I will fill in some details in shaabhishek's answer for people who are interested.
With this in mind, what is the value of a square (1,1)?
First of all, the value function is dependent on a policy. The supposed correct answer you provided is the value of $(1, 1)$ under the optimal policy, so from now on, we will assume that we are finding the value function under the optimal policy. Also, we will assume that the environment dynamics are deterministic: choosing to take an action will guarantee that the agent moves in that direction.
Possible actions are go left, right, up, down or stay in a square. Reward has a value 1 for any action done in square (1,1) and zero for actions done in all the other squares.

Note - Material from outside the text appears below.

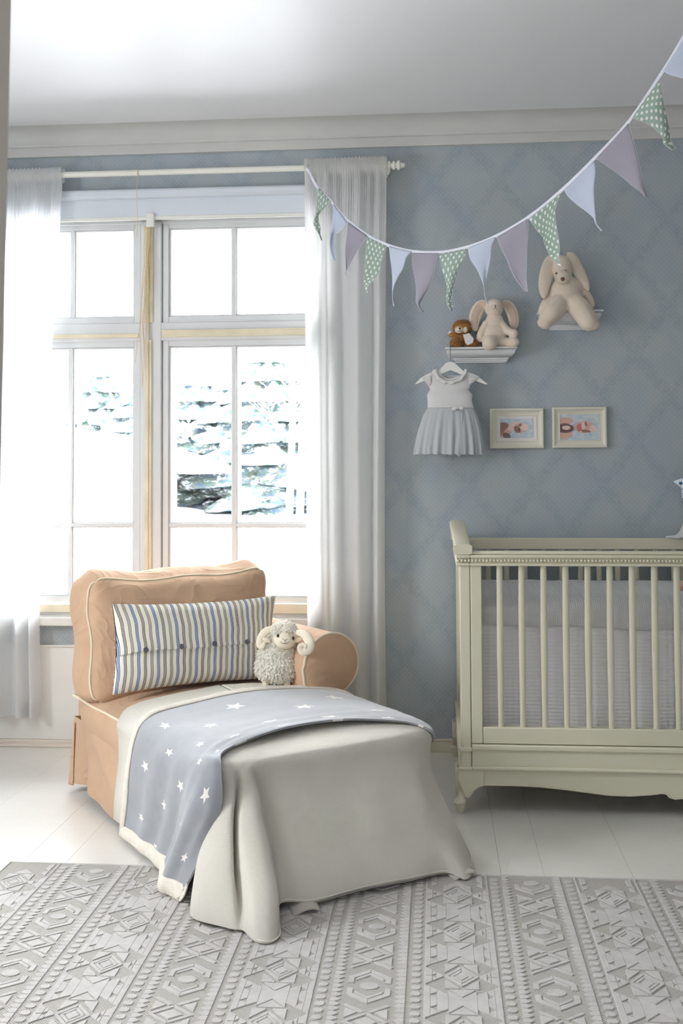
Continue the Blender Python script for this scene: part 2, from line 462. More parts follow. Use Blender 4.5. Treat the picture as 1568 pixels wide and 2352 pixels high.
def rug_base():
    t = NT('rug_flatweave'); t.set(.95, .1)
    geo = t.node('ShaderNodeNewGeometry').outputs['Position']; x, y, z = t.xyz(geo)
    tri = t.math('PINGPONG', x, .0125)
    q = t.math('SINE', t.math('MULTIPLY', t.math('ADD', y, tri), 2*PI/.0066))
    f = t.ramp(q, -.4, .5)
    t.col(t.mix(f, lin((158, 153, 144)), lin((206, 202, 197)))); t.bump(q, .5, .0015); return t.m
MAT['rug_base'] = rug_base()
MAT['rug_pile'] = plain('rug_pile', (198, 194, 190), .95, .1, .07, 30, .8, 330)
# ------------------------------------------------------------------ room
WY = 4.5; WX0, WX1 = -2.6, 2.1; RY = -1.4; CZ = 2.60
def wall_with_hole(along, c, a0, a1, z0, z1, h, thick):
    """wall slab: along 'x' at y=c..c+thick, or 'y' at x=c..c+thick; h=(b0,b1,hz0,hz1)"""
    m = M()
    for s0, s1, t0, t1 in ((a0, h[0], z0, z1), (h[1], a1, z0, z1), (h[0], h[1], z0, h[2]), (h[0], h[1], h[3], z1)):
        if s1-s0 < 1e-4 or t1-t0 < 1e-4: continue
        if along == 'x': m.box(s0, s1, c, c+thick, t0, t1)
        else: m.box(c, c+thick, s0, s1, t0, t1)
    return m
HX0, HX1, HZ0, HZ1 = -1.97, -.46, .535, 2.235
struct('wall_back', wall_with_hole('x', WY, WX0-.2, WX1+.2, -.05, CZ, (HX0, HX1, HZ0, HZ1), .22), MAT['wallpaper'], smooth=False)
struct('wall_left', wall_with_hole('y', WX0-.2, RY, WY, -.05, CZ, (1.9, 2.9, .9, 2.05), .2), MAT['wallpaper'], smooth=False)  # opening added out of view for a little side fill
struct('wall_right', M().box(WX1, WX1+.2, RY, WY, -.05, CZ), MAT['wallpaper'], smooth=False)
struct('wall_front', wall_with_hole('x', RY-.2, WX0-.2, WX1+.2, -.05, CZ, (-.35, .35, 1.2, 1.9), .2), MAT['trim_paint'], smooth=False)  # opening behind the camera added to fill camera-facing surfaces
struct('ceiling', M().box(WX0-.2, WX1+.2, RY-.2, WY+.22, CZ, CZ+.1), MAT['ceiling'], smooth=False)
# floor boards: real boards with hairline gaps
fm = M(); edges = [-2.6, -2.33, -2.05, -1.78, -1.5, -1.22, -1.09, -.875, -.6, -.33, -.06, .175, .297, .545, .82, 1.1, 1.38, 1.66, 1.94, 2.1]
for a, b in zip(edges[:-1], edges[1:]): fm.box(a+.00025, b-.00025, RY, WY, -.03, 0)
struct('floor', fm, MAT['floor'], smooth=False, bevel=.0004)
struct('floor_underlay', M().box(WX0-.2, WX1+.2, RY-.2, WY+.22, -.08, -.031), plain('under_boards', (150, 145, 135), .9, .1, 0), smooth=False)['kind'] = 'structure'
# cornice: flat board + cove, profile in (y,z)
prof = [(WY, 2.492), (WY-.016, 2.492), (WY-.018, 2.497), (WY-.018, 2.530), (WY-.026, 2.533), (WY-.030, 2.540)]
for k in range(9):
    a = PI/2*k/8; prof.append((WY-.030-.075*(1-math.cos(a)), 2.540+.06*math.sin(a)))
prof.append((WY, CZ))
cm = M(); n = len(prof)
cm.add([(WX0, y, z) for y, z in prof]+[(WX1, y, z) for y, z in prof], [(i, i+1, n+i+1, n+i) for i in range(n-1)] + [tuple(range(n))[::-1], tuple(range(n, 2*n))])
struct('trim_1', cm, MAT['trim_paint'])
# baseboards
struct('baseboard_back', M().box(-.62, WX1, WY-.014, WY, 0, .052).box(-.62, WX1, WY-.018, WY, .045, .053), MAT['cream_paint'], bevel=.002)
struct('baseboard_left', M().box(WX0, -.62, WY-.035, WY, 0, .026).box(WX0, -.62, WY-.05, WY, .0, .012), MAT['beige_trim'], bevel=.003)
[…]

Based on this information, the optimal policy at $(1, 1)$ should be to always stay in that square. The agent doesn't receive any reward for being in another square, and the probability of dying is the same for each square, so choosing the action to stay in square $(1, 1)$ is best.
The correct answer is supposed to be 5, and is calculated as $\frac{1}{1 \cdot 0.2} = 5$. But why is that?
By the Bellman Equation, the value function under the optimal policy $\pi_*$ at $(1,1)$ can be written as follows:
$$v_{\pi_*}((1, 1)) = \mathbb{E}_{\pi_*}\left[R_t + \gamma v_{\pi_{*}}(s') | s = (1,1)\right],$$
where $R_t$ denotes the immediate reward, $s$ denotes the current state, and $s'$ denotes the next state. By the problem statement, $\gamma = 1$. The next state is the $\texttt{dead}$ terminal state $\alpha = 20\%$ of the time. Terminal states have value $0$, as they do not accrue future rewards. The next state $s'$ is equal to $(1, 1)$ the remaining $(1-\alpha) = 80\%$ of the time because our policy dictates to remain in the same state and we assumed the dynamics were deterministic. Since expectation is linear, we can rewrite the expectation as follows (replacing $\gamma$ with $1$):
\begin{align*}
v_{\pi_*}((1,1)) &= \mathbb{E}_{\pi_*}\left[R_t + v_{\pi_{*}}(s') | s = (1,1)\right]\\
&= \mathbb{E}_{\pi_*}\left[R_t |s=(1, 1)\right]+ \mathbb{E}_{\pi_*}\left[v_{\pi_{*}}(s') | s = (1,1)\right].\qquad (*)
\end{align*}
We have
$$\mathbb{E}_{\pi_*}\left[R_t |s=(1, 1)\right] = 1\qquad (**)$$
because we are guaranteed an immediate reward of $1$ when taking an action in state $(1, 1)$. Also, from the comments above regarding the next state values and probabilities, we have the following:
\begin{align*}\mathbb{E}_{\pi_*}\left[v_{\pi_{*}}(s') | s = (1,1)\right] &= (1-\alpha) \cdot v_{\pi_{*}}((1,1)) + \alpha \cdot v_{\pi_*}(\texttt{dead})\\
&= 0.8 \cdot v_{\pi_{*}}((1,1)) + 0.2 \cdot 0\\
&= 0.8 \cdot v_{\pi_{*}}((1,1)).\qquad (***)
\end{align*}
Substituting $(**)$ and $(***)$ into $(*)$ yields the following:
\begin{align*}
v_{\pi_*}((1,1)) &= 1 + 0.8 \cdot v_{\pi_{*}}((1,1))\\
v_{\pi_*}((1,1)) - 0.8 \cdot v_{\pi_{*}}((1,1)) &= 1\\
(1-0.8)v_{\pi_*}((1,1)) &= 1\\
v_{\pi_*}((1,1)) &= \frac{1}{1-0.8} = \frac{1}{0.2} = 5.
\end{align*}